|
Hi, I’m Helen.
Thank you for the gift of allowing me to share my gratitude and appreciation for the 12 Step Program and A Course in Miracles– it really is a Way Out.
My first experience with the AA program was when a friend told me his buddy (already a 12-Stepper) was a guest speaker at an “open” meeting and would I like to go along? The minute I stepped in the door of the meeting I started to cry! I wasn’t an alcoholic, or a drug addict, or a gambler, but I realized I was HOME. The honesty and acceptance of members, the stories of despair and hopelessness being “transformed” to freedom and happiness, was overwhelming. Little did I know that I was looking for something else - I thought I was a visitor! God really did take me by the hand.
My journey to recovery is still going on! After doing lots (and I mean lots) of personal development courses and searching for Who I Am, I was introduced to A Course in Miracles, my initial path to spiritual awakening. Now I discover that there is even more, a deeper contact with my Higher Power/ God of my understanding, by doing the 12 Steps, going to meetings, getting a sponsor and continuing to do the lessons of A Course in Miracles. Much to my surprise, it all happened very quickly, as God doesn’t wait around once my mind is open. Actually, as an addictive mind, I have always wanted instant gratification in all my endeavors! Now it’s God Speed for me - not my own agenda! Thank God!

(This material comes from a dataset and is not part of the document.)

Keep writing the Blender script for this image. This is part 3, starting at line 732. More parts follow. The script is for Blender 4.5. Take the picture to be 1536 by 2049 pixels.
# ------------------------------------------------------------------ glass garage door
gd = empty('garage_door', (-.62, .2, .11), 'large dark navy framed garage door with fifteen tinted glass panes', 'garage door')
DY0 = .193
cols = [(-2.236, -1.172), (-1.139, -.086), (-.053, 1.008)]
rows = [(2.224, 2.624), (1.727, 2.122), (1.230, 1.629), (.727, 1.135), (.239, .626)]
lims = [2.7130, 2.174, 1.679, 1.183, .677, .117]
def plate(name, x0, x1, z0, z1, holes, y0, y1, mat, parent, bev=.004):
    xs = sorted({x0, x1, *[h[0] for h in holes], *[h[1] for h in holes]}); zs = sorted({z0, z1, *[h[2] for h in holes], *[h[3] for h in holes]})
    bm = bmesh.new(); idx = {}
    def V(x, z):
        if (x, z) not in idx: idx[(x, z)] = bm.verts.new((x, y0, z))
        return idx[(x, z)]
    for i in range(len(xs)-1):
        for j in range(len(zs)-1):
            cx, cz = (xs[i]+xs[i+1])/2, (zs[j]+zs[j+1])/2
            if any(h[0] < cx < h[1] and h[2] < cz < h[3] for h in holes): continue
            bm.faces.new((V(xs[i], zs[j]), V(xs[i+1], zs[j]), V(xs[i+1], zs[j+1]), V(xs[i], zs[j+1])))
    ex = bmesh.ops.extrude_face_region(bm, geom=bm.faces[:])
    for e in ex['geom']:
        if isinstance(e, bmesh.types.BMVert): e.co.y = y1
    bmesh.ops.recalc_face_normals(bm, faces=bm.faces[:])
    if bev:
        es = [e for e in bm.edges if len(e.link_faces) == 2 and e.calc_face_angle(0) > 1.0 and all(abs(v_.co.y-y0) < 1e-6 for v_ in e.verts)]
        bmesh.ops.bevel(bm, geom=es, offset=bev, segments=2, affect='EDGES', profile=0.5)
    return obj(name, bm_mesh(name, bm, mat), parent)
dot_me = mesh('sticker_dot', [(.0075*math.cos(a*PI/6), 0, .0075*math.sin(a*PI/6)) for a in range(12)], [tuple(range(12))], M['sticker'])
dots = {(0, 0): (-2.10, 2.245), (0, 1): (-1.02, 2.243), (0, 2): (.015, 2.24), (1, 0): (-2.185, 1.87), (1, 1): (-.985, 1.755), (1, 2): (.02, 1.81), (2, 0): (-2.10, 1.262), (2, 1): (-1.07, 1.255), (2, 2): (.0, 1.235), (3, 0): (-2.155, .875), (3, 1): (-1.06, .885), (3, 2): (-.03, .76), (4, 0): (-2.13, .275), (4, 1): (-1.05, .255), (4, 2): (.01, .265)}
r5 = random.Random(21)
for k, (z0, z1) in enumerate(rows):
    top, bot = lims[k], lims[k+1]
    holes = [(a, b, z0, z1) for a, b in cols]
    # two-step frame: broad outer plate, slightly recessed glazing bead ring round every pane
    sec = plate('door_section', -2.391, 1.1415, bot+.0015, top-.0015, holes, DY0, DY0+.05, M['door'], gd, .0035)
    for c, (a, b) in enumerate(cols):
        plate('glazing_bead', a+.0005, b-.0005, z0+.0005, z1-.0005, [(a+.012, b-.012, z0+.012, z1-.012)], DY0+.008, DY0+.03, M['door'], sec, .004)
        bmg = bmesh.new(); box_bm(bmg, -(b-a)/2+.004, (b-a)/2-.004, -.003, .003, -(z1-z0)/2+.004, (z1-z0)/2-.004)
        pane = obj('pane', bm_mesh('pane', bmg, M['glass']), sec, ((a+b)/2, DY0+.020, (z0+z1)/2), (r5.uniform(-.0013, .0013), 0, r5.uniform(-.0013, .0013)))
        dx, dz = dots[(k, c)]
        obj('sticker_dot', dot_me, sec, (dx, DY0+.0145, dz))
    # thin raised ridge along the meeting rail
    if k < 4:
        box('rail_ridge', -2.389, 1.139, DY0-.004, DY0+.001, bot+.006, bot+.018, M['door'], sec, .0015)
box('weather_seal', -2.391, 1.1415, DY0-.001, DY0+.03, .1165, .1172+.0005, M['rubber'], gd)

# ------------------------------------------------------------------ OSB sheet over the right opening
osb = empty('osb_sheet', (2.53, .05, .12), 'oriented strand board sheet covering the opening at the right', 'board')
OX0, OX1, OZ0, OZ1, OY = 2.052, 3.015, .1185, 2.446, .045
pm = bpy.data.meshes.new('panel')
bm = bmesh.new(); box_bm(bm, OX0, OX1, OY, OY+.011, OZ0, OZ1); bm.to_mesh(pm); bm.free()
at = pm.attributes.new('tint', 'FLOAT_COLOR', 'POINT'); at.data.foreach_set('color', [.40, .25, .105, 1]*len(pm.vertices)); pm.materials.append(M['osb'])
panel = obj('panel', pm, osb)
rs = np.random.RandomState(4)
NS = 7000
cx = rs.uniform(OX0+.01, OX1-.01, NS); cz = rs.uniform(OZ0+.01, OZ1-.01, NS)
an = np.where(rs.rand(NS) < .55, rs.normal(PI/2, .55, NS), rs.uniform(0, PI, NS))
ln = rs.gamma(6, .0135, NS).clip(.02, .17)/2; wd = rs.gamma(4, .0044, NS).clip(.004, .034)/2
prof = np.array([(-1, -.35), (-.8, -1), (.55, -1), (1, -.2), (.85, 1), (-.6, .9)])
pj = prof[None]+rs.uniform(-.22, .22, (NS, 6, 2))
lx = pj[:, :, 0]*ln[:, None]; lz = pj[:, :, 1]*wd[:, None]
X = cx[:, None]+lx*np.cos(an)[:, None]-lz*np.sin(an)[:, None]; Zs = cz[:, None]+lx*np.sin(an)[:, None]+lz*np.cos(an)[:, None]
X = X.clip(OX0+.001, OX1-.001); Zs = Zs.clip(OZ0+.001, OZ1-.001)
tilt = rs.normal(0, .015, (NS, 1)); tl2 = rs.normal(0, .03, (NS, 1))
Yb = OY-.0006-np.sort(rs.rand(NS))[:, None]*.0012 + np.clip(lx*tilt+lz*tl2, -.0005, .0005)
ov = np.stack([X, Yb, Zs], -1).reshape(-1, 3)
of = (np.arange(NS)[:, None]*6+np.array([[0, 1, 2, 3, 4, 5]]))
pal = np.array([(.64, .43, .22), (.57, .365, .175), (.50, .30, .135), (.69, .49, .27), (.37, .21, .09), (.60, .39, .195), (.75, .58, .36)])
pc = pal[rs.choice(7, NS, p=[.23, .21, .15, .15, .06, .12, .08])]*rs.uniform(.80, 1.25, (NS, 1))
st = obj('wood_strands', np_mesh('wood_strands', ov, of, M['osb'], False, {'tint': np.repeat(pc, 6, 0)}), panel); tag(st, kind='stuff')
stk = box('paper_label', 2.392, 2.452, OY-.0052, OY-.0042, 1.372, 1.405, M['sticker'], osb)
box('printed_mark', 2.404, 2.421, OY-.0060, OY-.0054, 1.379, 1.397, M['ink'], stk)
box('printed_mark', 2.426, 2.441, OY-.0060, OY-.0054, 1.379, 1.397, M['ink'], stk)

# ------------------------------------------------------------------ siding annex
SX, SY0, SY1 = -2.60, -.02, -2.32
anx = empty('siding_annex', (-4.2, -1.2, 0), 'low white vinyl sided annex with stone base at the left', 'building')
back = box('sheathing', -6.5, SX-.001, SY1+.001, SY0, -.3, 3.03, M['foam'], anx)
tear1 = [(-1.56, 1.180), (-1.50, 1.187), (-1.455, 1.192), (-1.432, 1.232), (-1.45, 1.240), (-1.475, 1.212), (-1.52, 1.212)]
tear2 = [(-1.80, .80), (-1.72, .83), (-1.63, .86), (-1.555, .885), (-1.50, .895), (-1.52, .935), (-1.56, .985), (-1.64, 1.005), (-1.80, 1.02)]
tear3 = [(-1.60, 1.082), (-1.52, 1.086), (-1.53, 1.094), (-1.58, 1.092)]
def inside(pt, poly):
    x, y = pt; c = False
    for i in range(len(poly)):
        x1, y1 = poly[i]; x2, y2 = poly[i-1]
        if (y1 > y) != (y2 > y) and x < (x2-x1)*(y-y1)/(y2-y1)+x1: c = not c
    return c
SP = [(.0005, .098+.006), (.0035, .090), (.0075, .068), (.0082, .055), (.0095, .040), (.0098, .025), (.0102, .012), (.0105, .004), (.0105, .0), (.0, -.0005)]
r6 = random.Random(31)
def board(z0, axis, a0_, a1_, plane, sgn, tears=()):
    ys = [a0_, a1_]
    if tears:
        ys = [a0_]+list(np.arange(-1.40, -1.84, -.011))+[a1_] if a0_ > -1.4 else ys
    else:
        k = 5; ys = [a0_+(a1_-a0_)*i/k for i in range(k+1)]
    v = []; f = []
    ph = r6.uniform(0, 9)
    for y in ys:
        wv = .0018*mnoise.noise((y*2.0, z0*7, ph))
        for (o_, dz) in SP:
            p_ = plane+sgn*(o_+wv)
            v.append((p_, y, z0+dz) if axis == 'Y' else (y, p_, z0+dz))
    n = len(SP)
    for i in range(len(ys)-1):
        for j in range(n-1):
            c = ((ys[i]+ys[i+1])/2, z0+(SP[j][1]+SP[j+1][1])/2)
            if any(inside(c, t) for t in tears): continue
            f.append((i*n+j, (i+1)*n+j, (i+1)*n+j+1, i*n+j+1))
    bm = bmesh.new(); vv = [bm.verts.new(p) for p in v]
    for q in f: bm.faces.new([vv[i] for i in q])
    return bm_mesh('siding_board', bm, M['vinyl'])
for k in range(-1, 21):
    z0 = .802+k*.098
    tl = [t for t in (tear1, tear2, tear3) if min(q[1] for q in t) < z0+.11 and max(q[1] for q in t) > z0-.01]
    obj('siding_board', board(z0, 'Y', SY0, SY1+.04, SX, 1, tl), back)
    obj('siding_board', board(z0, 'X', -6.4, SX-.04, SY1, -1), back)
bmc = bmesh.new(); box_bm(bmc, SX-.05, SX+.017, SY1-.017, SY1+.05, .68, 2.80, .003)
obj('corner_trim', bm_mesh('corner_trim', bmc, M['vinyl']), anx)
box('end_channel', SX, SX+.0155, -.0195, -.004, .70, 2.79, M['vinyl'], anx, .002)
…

I have been in the 12 Step program for five months, on my 9th Step, and making amends wherever I can. It is exciting, scary, and very revealing. I see how addicted I am to keeping everything to myself and wanting to control – “cunning and baffling mindset”, as they say in the program. By working the program, I am able to get down on my knees (which I never did before), pray to God for help, and more importantly, say “thank you” for the peace of mind I’ve been given. Somewhere I thought that God would not see the defects in my character and He doesn’t - but I do! I hung onto grievances like a bull terrier dog gnawing at a bone until it was in shreds - better still until I was in shreds! My grievances and resentments kept me in hell, and still do if I don’t continually watch my thoughts, do my lessons, and work the steps. Jesus, in A Course in Miracles, tells me that my grievances hide Who I really am - the Light of the world!
I just talked to my sponsor via MSN Messenger and I go to online 12 Step meetings - wonderful for the “shut-in”. There are always contacts (you are at one now) if I want them (there is a God)! In the Miracles Prisoner Ministry I have seen amazing and exciting “awakenings” of inmates/myself, who really want to experience the Peace of God, and personally “know” their Higher Power. All this has been given to me through God and my willingness to realize I know nothing and can learn everything if I ask with all my heart.
Well, I think I’ve said enough for the moment. Keep coming back, it works if you work it, and work it because you’re worth it! God bless us each and everyone.